Welcome to Adult Contemporary Essentials

Crooked Fingers

Forfeit/ Fortune
Constant Artists

A massive man with massive hands playing a tiny nylon guitar with a machine gun attack, Eric Bachmann can sound as beautiful as a classical trio. He can also, in his Crooked Fingers incarnation, rock hard. Bachmann first reached the world's attention in the early 90s, with the noise pop outfit Archers of Loaf. Crooked Fingers was founded by Bachmann in 2000, and has since explored a tuneful indie vein. Here, on his own label for the first time, he has kept his melodic core thoroughly intact, and the 11 songs are a truly inventive batch. At times the band recall Springsteen, Tom Waits or a harder Talking Heads, but it is on songs like the astonishing Let's Not Pretend (To Be New Men), with its gorgeous gypsy violin refrain, or Phony Revolutions, that Bachmann most impresses. Complemented by a female vocal on songs like Luisa's Bones, this is almost like the album Beirut may make when they've matured a little. If the straight-ahead sub-Boss rockers like album opener What Never Comes were dropped, it would be hard to avoid acclaiming Bachmann as a genius - as it is, they drop the score a notch.

ACE rating 8/10

Bound Stems

The Family Afloat
Flameshovel

If The Arcade Fire have always seemed better in theory than in reality to you, Bound Stems may well be your band. A kind of wild, imaginative music that actually fills up your pleasure centres at least as well as it sparks your intellectual synapses. One listen to Clear Water and Concrete should be enough to know whether you'll be listening to this album on repeat for months. The remarkably literate, intelligent and musical album recalls Neutral Milk Hotel's In The Aeroplane Over The Sea in its breadth - the band bear comparison to quieter, interesting bands like Modest Mouse, or Fiery Furnaces - found sounds and invention elevate simple song ideas to new heights. The Chicago band deliver great rock music when the moment calls for it, but it is an album that seems thoroughly conceived, down to the bar, with sounds and lyrics perfectly placed. Album of the week.

ACE rating 8/10

Oasis

Dig Out Your Soul
Big Brother

Oasis have it tough. Compared to themselves, and therefore compared to The Beatles, wouldn't be easy. Every review seems to start with those two themes. Yet Oasis may have turned down the gas a couple of clicks, but so far they haven't turned out an album that didn't have at least a couple of standout songs. If any other band had made Don't Believe The Truth, we'd still be hearing the critics gush.

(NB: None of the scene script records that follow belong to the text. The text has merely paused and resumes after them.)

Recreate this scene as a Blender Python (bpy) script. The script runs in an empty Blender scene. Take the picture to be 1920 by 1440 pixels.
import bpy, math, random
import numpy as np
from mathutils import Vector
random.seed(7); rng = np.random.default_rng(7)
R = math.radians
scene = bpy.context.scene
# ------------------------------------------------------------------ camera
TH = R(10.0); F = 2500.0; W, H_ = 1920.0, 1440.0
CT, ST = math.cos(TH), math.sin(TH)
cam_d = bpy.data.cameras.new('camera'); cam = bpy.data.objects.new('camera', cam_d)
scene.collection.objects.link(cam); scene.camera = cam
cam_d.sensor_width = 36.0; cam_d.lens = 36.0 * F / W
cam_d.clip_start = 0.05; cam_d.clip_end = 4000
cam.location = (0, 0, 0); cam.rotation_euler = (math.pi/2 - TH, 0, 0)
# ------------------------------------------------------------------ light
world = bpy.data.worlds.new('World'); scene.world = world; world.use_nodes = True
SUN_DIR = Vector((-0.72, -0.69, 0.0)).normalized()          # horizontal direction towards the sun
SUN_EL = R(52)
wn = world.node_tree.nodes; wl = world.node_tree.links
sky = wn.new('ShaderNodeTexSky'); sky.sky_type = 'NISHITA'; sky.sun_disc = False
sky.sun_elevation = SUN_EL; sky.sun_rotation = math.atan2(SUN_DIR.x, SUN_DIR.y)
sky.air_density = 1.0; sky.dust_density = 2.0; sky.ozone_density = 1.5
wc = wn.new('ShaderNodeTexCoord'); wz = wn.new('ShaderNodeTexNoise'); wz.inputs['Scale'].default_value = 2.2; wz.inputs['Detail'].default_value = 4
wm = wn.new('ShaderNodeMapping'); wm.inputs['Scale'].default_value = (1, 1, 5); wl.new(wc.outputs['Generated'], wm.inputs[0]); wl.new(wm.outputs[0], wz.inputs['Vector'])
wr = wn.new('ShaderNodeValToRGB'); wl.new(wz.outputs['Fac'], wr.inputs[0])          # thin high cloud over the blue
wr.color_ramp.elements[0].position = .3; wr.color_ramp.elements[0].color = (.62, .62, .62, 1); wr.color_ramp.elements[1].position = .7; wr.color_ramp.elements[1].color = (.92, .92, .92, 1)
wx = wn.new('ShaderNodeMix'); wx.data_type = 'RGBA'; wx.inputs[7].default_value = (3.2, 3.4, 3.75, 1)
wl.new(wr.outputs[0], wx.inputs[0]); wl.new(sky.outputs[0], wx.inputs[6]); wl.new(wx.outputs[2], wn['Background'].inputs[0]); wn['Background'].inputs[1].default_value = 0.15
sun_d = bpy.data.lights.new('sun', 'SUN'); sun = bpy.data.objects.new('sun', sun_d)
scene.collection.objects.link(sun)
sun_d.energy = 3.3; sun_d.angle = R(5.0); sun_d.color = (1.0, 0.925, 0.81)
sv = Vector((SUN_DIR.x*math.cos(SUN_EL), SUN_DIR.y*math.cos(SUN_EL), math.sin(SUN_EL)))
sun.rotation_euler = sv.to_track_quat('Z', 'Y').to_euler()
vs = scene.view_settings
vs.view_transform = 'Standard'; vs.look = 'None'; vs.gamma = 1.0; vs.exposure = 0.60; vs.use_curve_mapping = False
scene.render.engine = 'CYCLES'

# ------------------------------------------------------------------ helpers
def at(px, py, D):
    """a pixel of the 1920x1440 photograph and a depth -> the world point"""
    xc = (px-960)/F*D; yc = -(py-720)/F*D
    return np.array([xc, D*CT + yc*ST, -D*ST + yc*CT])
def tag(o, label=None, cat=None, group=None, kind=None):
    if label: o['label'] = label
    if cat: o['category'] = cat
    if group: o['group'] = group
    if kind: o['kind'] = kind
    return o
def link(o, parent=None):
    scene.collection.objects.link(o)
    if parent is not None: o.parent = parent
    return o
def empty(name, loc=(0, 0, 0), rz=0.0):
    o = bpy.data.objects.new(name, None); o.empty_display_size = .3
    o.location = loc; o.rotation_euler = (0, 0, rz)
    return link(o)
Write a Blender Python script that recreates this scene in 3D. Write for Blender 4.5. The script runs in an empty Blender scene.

Dig Out Your Soul continues in its vein - the band sound like they care - but it isn't as good. Lead single Shock of The Lightning is this album's standout song - as good a single as they've released in ten years (well, maybe five...). Elsewhere there is a good solid slug of guitar-led rock, some of it thoroughly decent - it is mostly still derived from Oasis's White Album fixation, heavily dosed with Liam Gallagher's great frontman vocals. Dig Out Your Soul may not be as good as its under-rated predecessor, but it does still suggest that Oasis are one of the UK's most consistently great bands.